The executive order also reshapes how St. Louis picks transportation projects by shifting more authority to city departments and centering equity as a guiding principle, as reported by St. Louis Public Radio. The directive calls for building a digital map of the city's sidewalks and, over time, phasing out the long-running 50/50 cost-share program so repairs can be managed with a citywide lens instead of block-by-block petitions. Officials say centralizing those choices should cut delays and make it easier to send money and crews to the neighborhoods that have waited the longest.

Sidewalks and the 50/50 fight

Advocates and several aldermen have pushed for years to overhaul or scrap the 50/50 model, which was built into recent street-improvement bills according to the City of St. Louis board-bill record. Ald. Matt Devoti has called the program "broken" and told St. Louis Public Radio that his ward alone has more than 600 pending sidewalk repair requests. The city's vote history shows Ald. Rasheen Aldridge backed earlier funding measures, a reminder of the political tradeoffs that come with changing how sidewalk work is financed and prioritized.

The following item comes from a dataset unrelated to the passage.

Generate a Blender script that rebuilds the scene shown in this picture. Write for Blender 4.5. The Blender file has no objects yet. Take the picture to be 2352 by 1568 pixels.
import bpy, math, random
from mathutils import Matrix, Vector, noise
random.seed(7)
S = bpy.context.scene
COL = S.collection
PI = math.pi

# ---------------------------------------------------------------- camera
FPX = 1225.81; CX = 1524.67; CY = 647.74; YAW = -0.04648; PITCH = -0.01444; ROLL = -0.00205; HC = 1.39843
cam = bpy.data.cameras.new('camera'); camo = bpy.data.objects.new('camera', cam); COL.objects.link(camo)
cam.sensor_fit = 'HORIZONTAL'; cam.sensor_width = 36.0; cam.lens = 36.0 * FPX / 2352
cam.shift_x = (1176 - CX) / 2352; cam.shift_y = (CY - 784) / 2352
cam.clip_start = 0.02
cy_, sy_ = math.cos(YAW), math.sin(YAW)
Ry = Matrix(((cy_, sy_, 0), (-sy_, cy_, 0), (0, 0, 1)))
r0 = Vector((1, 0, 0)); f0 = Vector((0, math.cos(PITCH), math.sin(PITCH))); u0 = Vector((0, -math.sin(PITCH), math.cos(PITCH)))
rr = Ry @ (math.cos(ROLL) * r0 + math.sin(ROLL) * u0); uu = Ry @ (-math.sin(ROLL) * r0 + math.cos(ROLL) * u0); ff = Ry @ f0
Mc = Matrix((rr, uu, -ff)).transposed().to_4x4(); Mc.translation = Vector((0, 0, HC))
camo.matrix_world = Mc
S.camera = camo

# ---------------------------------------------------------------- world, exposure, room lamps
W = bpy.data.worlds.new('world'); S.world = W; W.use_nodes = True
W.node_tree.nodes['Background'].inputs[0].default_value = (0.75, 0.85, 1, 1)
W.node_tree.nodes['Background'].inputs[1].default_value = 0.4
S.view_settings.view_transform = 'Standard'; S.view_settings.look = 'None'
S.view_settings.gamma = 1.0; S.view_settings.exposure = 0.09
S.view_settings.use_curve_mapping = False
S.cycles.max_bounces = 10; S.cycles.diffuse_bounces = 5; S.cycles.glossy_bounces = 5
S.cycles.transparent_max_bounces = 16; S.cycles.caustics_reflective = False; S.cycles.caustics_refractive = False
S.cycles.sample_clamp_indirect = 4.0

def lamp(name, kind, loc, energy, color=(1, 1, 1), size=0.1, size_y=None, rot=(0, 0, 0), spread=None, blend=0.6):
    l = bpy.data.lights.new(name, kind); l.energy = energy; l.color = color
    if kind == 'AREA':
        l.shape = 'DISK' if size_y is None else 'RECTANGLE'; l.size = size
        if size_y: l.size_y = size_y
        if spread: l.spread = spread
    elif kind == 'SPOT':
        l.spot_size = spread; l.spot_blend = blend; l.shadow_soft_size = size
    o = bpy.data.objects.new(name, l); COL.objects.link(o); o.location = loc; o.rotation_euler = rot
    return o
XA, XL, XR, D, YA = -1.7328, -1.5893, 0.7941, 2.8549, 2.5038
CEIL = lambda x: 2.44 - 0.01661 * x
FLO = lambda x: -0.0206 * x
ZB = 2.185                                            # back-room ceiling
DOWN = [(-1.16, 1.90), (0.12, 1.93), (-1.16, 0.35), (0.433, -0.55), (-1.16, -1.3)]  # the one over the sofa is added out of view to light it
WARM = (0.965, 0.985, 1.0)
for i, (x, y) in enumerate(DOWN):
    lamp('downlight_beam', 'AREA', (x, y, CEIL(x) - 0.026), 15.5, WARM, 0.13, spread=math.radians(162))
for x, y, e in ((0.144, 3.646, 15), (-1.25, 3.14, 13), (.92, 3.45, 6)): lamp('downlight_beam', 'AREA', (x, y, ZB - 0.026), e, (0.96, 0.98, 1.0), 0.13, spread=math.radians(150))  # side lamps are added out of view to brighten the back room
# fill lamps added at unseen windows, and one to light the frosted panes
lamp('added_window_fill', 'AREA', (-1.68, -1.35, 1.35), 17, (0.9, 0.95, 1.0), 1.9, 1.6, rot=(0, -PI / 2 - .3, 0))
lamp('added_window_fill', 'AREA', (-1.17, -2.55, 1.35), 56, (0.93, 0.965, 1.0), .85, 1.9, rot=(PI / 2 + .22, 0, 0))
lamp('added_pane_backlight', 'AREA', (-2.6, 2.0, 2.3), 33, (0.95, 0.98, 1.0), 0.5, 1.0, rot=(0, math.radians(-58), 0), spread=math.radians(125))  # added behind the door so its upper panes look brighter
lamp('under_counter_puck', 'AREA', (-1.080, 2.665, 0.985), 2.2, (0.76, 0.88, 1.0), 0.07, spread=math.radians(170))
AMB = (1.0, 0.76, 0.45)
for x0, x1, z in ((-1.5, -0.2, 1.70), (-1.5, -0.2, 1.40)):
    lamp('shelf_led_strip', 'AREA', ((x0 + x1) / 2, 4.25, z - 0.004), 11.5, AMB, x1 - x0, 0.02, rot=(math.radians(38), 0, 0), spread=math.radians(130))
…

Implementation and timeline

The mayor's office says most employees will see the $1,000 payment hit their paychecks on June 18 and that targeted minimum increases should show up in July once the usual approvals are in place, per the City of St. Louis. Officials add that the city will build the digital sidewalk map this summer and start reshuffling repair lists according to the new framework. City leaders say they plan to publish metrics and timelines so residents can track how quickly the changes translate into work on the ground.

What to watch

All eyes now turn to the Civil Service Commission and the Board of Aldermen to finalize the pay revisions, and to the administration for details on the sidewalk-mapping effort and any staffing shifts needed to carry out the transportation order. The moves arrive in the middle of budget friction, after Spencer warned that unplanned raises for St. Louis police command staff approved by the state police board had thrown the city's budget into "chaos" earlier this month, a standoff covered by First Alert 4. How City Hall balances higher payroll costs with stepped-up infrastructure work will determine whether this new approach really speeds up fixes and improves access block by block.